8.2 A New Method to Estimate Three-Dimensional Residual Mean Circulation in the Middle Atmosphere

Thursday, 20 June 2013: 8:45 AM
Viking Salons DE (The Hotel Viking)
Kaoru Sato, The University of Tokyo, Tokyo, Japan; and T. Kinoshita and K. Okamoto

We propose a new method to estimate three-dimensional (3-d) material circulation driven by waves based on recently-derived formulas by Kinoshita and Sato (JAS, 2013) that are applicable both to Rossby waves and gravity waves. As the formulas use time mean instead of zonal mean, stationary waves cannot be treated. Taking it into consideration that the average is inherently needed to remove twice phase-oscillation of flux quadratics, the 3-d wave activity flux associated with stationary waves and their induced residual mean flow can be estimated by an extended Hilbert transform. Using simulation data for July by a gravity-wave resolving general circulation model, 3-d structure of the Brewer-Dobson circulation (BDC) is examined.

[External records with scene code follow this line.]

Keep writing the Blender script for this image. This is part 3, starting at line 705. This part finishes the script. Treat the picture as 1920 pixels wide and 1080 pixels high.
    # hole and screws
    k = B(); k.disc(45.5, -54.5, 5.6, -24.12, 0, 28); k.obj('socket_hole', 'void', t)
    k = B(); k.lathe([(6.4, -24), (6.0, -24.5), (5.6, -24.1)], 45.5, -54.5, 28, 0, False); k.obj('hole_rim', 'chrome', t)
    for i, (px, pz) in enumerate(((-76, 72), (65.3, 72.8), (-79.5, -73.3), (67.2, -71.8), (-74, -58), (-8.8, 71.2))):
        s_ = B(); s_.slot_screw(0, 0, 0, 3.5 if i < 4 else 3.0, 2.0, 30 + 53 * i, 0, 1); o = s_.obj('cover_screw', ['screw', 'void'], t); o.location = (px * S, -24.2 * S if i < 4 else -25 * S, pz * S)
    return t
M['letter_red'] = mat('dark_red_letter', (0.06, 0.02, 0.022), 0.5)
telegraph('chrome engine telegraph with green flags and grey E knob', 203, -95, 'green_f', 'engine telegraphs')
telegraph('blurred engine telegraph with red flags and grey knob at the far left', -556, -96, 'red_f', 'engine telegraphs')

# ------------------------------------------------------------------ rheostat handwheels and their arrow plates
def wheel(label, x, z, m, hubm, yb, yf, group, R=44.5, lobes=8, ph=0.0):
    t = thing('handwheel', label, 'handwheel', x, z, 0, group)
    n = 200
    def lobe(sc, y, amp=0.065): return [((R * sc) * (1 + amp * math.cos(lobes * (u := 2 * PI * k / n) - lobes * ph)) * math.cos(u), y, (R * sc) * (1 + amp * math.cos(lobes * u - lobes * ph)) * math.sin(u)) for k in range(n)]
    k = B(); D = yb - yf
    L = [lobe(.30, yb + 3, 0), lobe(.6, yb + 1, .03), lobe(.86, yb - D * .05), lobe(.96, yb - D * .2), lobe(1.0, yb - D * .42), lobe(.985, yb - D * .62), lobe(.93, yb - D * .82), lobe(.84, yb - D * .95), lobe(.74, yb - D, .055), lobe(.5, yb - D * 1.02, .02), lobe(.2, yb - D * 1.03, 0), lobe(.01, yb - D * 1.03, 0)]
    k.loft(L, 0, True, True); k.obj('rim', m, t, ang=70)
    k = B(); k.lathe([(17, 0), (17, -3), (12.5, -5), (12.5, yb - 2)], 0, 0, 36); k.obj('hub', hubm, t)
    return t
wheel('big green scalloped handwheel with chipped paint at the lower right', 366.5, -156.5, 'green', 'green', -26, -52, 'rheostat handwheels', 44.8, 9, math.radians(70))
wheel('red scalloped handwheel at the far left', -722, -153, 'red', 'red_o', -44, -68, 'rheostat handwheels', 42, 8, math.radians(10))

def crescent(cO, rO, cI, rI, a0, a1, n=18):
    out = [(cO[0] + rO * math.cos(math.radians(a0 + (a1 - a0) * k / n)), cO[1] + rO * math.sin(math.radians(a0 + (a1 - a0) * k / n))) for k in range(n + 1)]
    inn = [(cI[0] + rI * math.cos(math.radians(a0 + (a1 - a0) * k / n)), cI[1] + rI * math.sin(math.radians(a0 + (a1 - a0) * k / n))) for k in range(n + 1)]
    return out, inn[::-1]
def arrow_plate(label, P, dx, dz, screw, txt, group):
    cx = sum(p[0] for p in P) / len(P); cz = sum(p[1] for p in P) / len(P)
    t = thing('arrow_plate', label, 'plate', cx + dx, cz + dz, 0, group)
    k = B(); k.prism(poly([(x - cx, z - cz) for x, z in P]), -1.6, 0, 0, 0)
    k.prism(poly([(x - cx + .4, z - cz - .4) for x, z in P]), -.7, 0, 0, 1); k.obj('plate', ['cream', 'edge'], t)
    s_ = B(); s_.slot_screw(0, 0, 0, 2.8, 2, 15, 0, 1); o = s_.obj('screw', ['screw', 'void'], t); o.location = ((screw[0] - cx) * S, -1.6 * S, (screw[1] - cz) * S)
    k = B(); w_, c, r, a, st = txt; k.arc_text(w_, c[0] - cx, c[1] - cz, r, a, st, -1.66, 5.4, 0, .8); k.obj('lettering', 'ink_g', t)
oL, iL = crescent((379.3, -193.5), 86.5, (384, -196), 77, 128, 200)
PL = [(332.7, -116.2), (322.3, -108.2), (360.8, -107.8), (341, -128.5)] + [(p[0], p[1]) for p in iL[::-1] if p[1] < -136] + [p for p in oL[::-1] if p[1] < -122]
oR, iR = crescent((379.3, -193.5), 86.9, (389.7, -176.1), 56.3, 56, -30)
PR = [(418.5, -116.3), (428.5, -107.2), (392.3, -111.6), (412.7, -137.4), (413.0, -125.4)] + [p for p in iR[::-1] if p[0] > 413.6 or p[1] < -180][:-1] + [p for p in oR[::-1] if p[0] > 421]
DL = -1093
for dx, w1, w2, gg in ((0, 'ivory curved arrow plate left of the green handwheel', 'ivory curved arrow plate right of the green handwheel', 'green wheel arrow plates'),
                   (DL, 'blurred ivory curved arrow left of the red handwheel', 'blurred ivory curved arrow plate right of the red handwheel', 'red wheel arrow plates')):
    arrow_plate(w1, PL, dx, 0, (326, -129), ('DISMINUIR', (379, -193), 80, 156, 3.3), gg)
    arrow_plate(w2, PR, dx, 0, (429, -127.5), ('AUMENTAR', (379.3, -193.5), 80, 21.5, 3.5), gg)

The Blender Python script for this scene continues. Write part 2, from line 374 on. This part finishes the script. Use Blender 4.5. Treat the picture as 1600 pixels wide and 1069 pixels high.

The residual mean flow is divided into unbalanced flow due to momentum flux divergence and Stokes drift due to heat flux divergence. The southward flow in the winter circulation of the middle and upper stratosphere is composed of three parts: Stokes drift by planetary waves (PW) in high latitudes of the southern hemisphere (SH), which is partly canceled by northward unbalanced flow by PW, the unbalanced flow by PW in SH middle and low latitudes, and the unbalanced flow by gravity waves in the northern hemisphere (NH). In SH high latitudes, contribution of stationary PW is more dominant than that of transient PW. The BDC is not zonally uniform. The southward flow in NH is strong in the Asian and African monsoon region. The southward Stokes drift and northward unbalanced flow in SH high latitudes are distributed in different longitudes, resulting in the existence of net northward flow in SH in winter.